**EXERCISE OBJECTIVE:** Exactly the lines from the start of the data below through the line that contains "sc.camera = co" are to be copied, with pictures left out.

"""

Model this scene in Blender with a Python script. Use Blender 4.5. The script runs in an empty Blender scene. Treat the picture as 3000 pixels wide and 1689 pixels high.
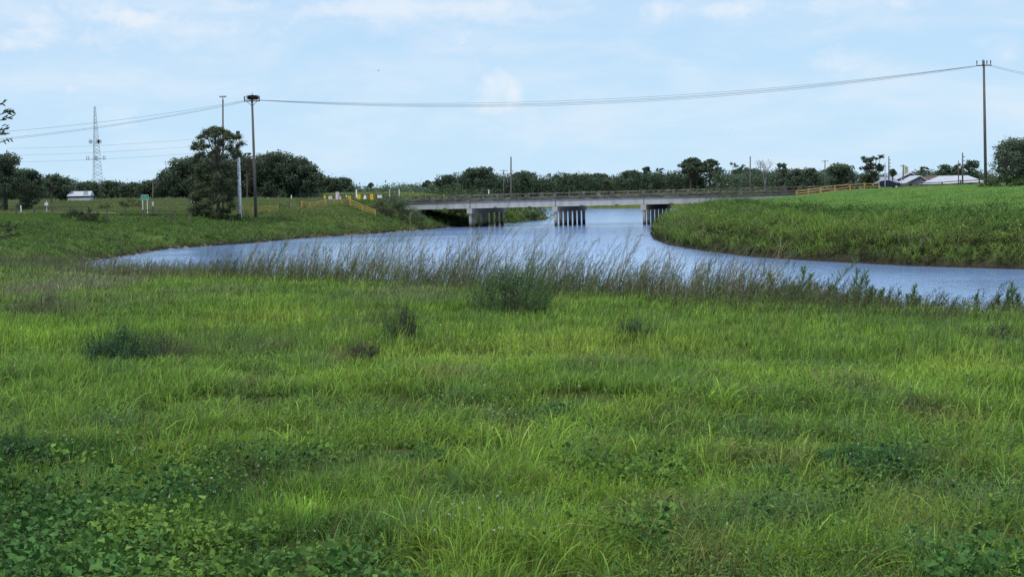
import bpy, math, random
import numpy as np
from mathutils import Vector, Matrix
random.seed(7); RNG = np.random.default_rng(11)
sc = bpy.context.scene
COL = sc.collection
# ------------------------------------------------------------------ camera
FPX = 5000.0; EYE = 6.2
pit = math.atan(288.5 / FPX); rol = math.atan(0.022)
r0 = Vector((1, 0, 0)); u0 = Vector((0, math.sin(pit), math.cos(pit))); fw = Vector((0, math.cos(pit), -math.sin(pit)))
rt = r0 * math.cos(rol) - u0 * math.sin(rol); up = r0 * math.sin(rol) + u0 * math.cos(rol)
cam = bpy.data.cameras.new("camera"); co = bpy.data.objects.new("camera", cam); COL.objects.link(co)
co.matrix_world = Matrix(((rt.x, up.x, -fw.x, 0), (rt.y, up.y, -fw.y, 0), (rt.z, up.z, -fw.z, EYE), (0, 0, 0, 1)))
cam.sensor_width = 36; cam.lens = FPX / 3000 * 36; cam.clip_start = .1; cam.clip_end = 9000
sc.camera = co

def ray(px, py):
    return (rt * ((px - 1500) / FPX) + up * (-(py - 844.5) / FPX) + fw)
def atY(px, py, Y):
    d = ray(px, py); k = Y / d.y
    return Vector((d.x * k, Y, EYE + d.z * k))
def atz(px, py, z):
    d = ray(px, py); k = (z - EYE) / d.z
    return Vector((d.x * k, d.y * k, z))

# ------------------------------------------------------------------ noise
def _hash(ix, iy, seed):
    h = (ix * 374761393 + iy * 668265263 + seed * 974634777) & 0xFFFFFFFF
    h = ((h ^ (h >> 13)) * 1274126177) & 0xFFFFFFFF
    return ((h ^ (h >> 16)) & 0xFFFF) / 65535.0
def vnoise(x, y, seed=0):
    x = np.asarray(x, float); y = np.asarray(y, float)
    ix = np.floor(x).astype(np.int64); iy = np.floor(y).astype(np.int64)
    fx = x - ix; fy = y - iy; fx = fx * fx * (3 - 2 * fx); fy = fy * fy * (3 - 2 * fy)
    a = _hash(ix, iy, seed); b = _hash(ix + 1, iy, seed); c = _hash(ix, iy + 1, seed); d = _hash(ix + 1, iy + 1, seed)
    return (a * (1 - fx) + b * fx) * (1 - fy) + (c * (1 - fx) + d * fx) * fy
def fbm(x, y, seed=0, o=4):
    s = 0; a = .5; t = 0
    for i in range(o):
        s = s + a * vnoise(x * 2 ** i + 13.7 * i, y * 2 ** i - 7.1 * i, seed + i); t += a; a *= .5
    return s / t
def sst(a, b, x):
    t = np.clip((x - a) / (b - a), 0, 1); return t * t * (3 - 2 * t)

# ------------------------------------------------------------------ canal plan
def w(px, py): v = atz(px, py, 0); return (v.x, v.y)
RS = [w(3000, 789), w(2666, 779), w(2386, 764), w(2200, 752), w(2050, 733), w(1960, 717), w(1915, 700), w(1906, 684), w(1912, 668), w(1925, 658)]  # right shore pushed out over the strip of the bank's dark reflection
LS = [w(206, 779), w(272, 763), w(388, 747), w(481, 730), w(582, 723), w(737, 712), w(860, 700), w(1000, 690.5), w(1100, 684), w(1180, 678), w(1268, 671), w(1312, 666)]
LB = [w(1400, 661), w(1481, 654), w(1545, 648), w(1600, 642), w(1612, 638)]
NS = []
for px, py in [(-500, 742), (0, 772), (500, 797), (900, 818), (1300, 836), (1650, 856), (2000, 878), (2400, 895), (2700, 908), (3000, 928)]:
    v = atz(px, py, 1.45); NS.append((v.x + 1.2, v.y + 4.2))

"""

**ANSWER:**
Model this scene in Blender with a Python script. Use Blender 4.5. The script runs in an empty Blender scene. Treat the picture as 3000 pixels wide and 1689 pixels high.
import bpy, math, random
import numpy as np
from mathutils import Vector, Matrix
random.seed(7); RNG = np.random.default_rng(11)
sc = bpy.context.scene
COL = sc.collection
# ------------------------------------------------------------------ camera
FPX = 5000.0; EYE = 6.2
pit = math.atan(288.5 / FPX); rol = math.atan(0.022)
r0 = Vector((1, 0, 0)); u0 = Vector((0, math.sin(pit), math.cos(pit))); fw = Vector((0, math.cos(pit), -math.sin(pit)))
rt = r0 * math.cos(rol) - u0 * math.sin(rol); up = r0 * math.sin(rol) + u0 * math.cos(rol)
cam = bpy.data.cameras.new("camera"); co = bpy.data.objects.new("camera", cam); COL.objects.link(co)
co.matrix_world = Matrix(((rt.x, up.x, -fw.x, 0), (rt.y, up.y, -fw.y, 0), (rt.z, up.z, -fw.z, EYE), (0, 0, 0, 1)))
cam.sensor_width = 36; cam.lens = FPX / 3000 * 36; cam.clip_start = .1; cam.clip_end = 9000
sc.camera = co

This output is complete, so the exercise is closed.